= Records with scene code =
◆ ◆ ◆
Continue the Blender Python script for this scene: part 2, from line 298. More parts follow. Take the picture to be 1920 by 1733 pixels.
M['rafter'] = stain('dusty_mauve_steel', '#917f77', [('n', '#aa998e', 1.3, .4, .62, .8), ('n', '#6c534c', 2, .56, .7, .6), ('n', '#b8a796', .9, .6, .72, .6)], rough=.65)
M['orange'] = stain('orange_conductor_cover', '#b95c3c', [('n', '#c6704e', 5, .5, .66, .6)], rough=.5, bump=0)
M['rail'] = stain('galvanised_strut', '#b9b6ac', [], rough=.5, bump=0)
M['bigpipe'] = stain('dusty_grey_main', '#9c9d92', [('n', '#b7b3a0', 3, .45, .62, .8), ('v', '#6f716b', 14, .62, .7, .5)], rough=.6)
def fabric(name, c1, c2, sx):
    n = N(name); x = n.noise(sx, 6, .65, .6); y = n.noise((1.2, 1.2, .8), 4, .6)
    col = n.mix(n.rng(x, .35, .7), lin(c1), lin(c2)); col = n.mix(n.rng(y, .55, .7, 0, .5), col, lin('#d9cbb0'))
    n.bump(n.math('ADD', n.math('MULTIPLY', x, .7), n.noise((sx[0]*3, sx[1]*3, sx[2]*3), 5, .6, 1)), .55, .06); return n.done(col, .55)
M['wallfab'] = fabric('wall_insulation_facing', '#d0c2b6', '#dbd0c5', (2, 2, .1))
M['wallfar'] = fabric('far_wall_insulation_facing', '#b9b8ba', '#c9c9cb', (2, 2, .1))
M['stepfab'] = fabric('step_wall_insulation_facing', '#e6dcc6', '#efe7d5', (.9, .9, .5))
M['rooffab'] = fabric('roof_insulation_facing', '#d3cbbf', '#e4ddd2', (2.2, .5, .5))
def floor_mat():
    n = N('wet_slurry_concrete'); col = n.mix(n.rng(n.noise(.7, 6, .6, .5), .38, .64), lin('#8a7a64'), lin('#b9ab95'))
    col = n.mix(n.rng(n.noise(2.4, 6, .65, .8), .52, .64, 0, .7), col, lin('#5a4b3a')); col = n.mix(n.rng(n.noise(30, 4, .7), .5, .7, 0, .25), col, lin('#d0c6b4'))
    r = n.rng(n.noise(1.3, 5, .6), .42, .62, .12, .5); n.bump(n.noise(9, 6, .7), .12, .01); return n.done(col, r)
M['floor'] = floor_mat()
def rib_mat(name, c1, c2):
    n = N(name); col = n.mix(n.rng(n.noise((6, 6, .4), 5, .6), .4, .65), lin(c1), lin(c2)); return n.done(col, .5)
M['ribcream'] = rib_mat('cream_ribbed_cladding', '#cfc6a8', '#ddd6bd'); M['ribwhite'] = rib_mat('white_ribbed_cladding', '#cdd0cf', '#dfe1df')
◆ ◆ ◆
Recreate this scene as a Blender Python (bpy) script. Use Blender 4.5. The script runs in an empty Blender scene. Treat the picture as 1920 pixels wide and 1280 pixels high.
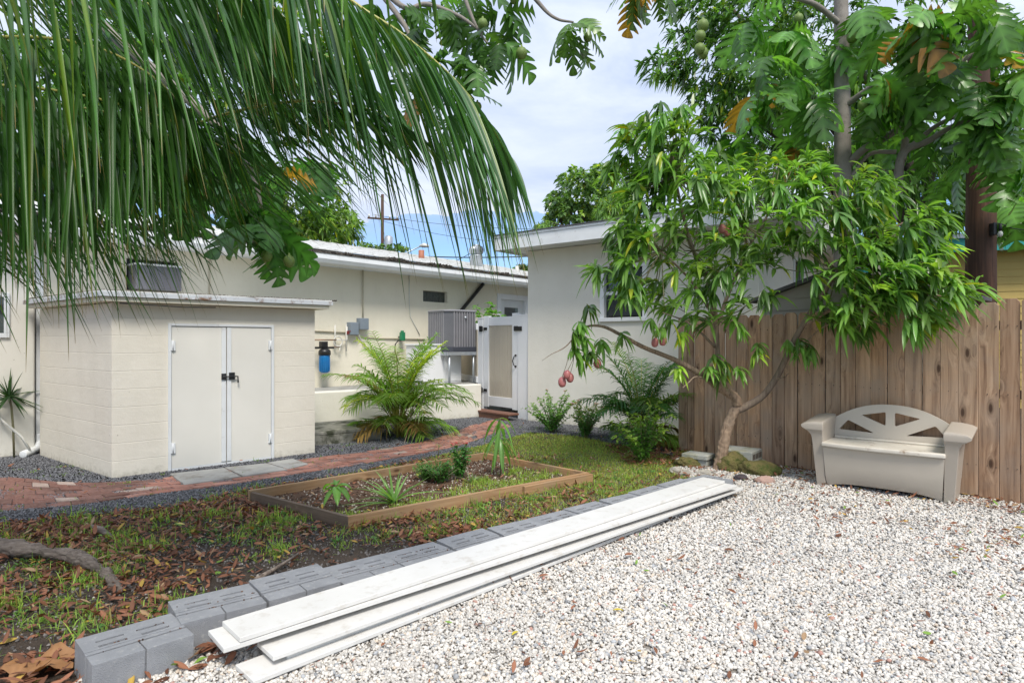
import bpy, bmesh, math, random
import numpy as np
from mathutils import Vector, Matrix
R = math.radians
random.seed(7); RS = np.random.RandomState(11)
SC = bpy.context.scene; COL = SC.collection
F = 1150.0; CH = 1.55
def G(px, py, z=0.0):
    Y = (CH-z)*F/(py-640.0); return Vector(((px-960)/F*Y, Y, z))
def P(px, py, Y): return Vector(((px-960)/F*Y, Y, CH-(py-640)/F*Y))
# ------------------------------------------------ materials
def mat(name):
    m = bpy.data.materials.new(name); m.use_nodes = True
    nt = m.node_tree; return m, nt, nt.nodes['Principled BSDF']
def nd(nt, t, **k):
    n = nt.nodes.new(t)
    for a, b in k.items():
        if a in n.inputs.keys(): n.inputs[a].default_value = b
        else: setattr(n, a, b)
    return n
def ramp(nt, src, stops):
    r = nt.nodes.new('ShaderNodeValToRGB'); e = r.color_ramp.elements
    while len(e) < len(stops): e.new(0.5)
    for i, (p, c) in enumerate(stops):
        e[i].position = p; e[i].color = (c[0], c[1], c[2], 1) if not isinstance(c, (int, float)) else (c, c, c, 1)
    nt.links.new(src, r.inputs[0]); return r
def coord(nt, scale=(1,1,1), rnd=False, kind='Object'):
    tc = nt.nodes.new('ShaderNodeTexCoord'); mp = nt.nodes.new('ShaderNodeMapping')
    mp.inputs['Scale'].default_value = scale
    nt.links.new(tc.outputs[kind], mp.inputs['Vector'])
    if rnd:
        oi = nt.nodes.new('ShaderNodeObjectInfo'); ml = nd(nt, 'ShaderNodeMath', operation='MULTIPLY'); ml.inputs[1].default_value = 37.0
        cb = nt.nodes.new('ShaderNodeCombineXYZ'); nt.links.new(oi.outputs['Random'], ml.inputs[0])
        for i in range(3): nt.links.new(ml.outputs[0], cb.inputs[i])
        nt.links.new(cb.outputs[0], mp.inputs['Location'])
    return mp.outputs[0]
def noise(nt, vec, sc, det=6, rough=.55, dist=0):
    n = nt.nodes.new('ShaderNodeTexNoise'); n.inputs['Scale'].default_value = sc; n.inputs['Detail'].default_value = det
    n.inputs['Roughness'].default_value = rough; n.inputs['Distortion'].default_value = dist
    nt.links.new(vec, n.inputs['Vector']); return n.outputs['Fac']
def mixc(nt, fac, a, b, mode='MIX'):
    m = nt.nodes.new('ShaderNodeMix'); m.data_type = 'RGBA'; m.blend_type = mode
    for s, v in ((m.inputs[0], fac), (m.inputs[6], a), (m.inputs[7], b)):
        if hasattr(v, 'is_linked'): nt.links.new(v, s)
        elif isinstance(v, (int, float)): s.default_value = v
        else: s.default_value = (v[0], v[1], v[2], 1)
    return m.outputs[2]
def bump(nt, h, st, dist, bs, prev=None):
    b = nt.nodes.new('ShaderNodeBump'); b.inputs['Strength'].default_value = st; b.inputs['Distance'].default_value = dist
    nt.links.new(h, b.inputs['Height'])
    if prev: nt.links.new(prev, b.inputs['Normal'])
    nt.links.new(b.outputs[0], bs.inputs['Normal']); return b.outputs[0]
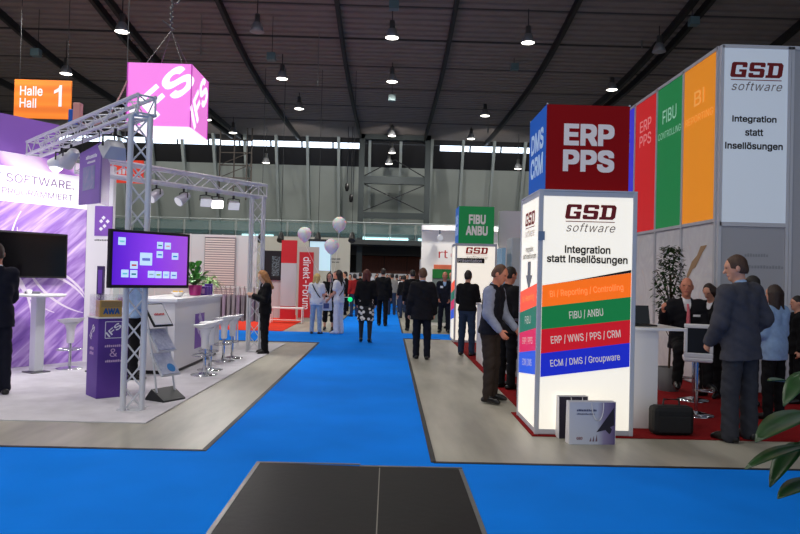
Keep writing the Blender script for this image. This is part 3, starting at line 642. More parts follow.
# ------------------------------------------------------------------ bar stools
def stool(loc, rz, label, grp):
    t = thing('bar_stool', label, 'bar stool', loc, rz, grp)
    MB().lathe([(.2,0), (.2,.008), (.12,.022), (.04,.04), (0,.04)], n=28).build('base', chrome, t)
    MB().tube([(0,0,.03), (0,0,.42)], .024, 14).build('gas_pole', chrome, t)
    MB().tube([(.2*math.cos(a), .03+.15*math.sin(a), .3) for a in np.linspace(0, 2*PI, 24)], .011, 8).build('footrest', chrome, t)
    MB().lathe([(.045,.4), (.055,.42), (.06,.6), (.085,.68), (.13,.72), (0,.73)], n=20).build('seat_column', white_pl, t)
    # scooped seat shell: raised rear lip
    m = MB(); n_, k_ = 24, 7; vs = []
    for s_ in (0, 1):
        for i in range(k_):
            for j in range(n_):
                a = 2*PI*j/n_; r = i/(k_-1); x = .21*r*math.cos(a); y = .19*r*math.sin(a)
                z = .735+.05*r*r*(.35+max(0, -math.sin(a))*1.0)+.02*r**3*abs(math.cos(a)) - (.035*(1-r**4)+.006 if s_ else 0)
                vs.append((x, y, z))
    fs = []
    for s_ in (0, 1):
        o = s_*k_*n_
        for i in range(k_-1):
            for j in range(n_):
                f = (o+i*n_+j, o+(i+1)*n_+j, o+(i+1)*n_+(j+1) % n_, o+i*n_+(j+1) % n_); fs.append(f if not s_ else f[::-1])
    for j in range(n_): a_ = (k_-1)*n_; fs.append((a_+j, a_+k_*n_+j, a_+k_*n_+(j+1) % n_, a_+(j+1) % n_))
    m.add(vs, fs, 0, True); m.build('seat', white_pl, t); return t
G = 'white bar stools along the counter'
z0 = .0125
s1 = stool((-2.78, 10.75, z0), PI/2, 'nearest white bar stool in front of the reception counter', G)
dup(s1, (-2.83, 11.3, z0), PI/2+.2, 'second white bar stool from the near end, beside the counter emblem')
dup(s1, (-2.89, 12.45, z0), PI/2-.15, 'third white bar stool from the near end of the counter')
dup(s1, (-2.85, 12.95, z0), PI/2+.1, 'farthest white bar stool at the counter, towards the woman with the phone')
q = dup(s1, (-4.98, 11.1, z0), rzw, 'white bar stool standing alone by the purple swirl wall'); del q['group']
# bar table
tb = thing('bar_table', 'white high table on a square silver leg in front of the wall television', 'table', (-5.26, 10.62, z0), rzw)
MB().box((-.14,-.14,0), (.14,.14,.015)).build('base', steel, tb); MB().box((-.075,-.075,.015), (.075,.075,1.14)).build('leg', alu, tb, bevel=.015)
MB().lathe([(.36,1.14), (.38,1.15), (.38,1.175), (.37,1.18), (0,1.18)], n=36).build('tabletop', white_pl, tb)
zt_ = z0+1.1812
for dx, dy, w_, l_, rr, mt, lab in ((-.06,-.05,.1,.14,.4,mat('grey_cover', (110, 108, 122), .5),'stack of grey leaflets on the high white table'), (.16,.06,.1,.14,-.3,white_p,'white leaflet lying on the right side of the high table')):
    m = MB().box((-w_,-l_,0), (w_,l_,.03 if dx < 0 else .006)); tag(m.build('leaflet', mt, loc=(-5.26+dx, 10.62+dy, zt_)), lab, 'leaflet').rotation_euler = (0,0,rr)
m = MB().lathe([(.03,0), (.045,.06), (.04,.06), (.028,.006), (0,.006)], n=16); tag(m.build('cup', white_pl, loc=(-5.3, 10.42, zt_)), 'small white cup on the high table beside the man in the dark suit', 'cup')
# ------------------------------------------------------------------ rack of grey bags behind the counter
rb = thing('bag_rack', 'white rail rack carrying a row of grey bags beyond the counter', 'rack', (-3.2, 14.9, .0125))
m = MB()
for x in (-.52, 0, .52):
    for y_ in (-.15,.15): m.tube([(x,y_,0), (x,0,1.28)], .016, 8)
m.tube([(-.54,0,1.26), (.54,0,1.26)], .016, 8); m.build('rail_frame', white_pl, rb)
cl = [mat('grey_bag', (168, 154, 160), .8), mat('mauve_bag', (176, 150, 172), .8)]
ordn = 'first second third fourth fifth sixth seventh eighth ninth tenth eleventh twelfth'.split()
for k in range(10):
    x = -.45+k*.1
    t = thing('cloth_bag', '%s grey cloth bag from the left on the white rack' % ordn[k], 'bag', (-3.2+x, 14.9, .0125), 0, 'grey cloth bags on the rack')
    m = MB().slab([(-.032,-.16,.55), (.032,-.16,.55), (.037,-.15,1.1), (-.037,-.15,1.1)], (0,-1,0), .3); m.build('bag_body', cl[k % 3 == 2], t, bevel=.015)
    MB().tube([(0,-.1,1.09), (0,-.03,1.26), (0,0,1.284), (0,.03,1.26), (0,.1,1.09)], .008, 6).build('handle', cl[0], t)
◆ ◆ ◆
= Your goal =
Show every line above in which the word "parts" occurs.

= Solution to this problem =
Continue the Blender Python script for this scene: part 2, from line 298. More parts follow. Take the picture to be 1920 by 1733 pixels.
Keep writing the Blender script for this image. This is part 3, starting at line 642. More parts follow.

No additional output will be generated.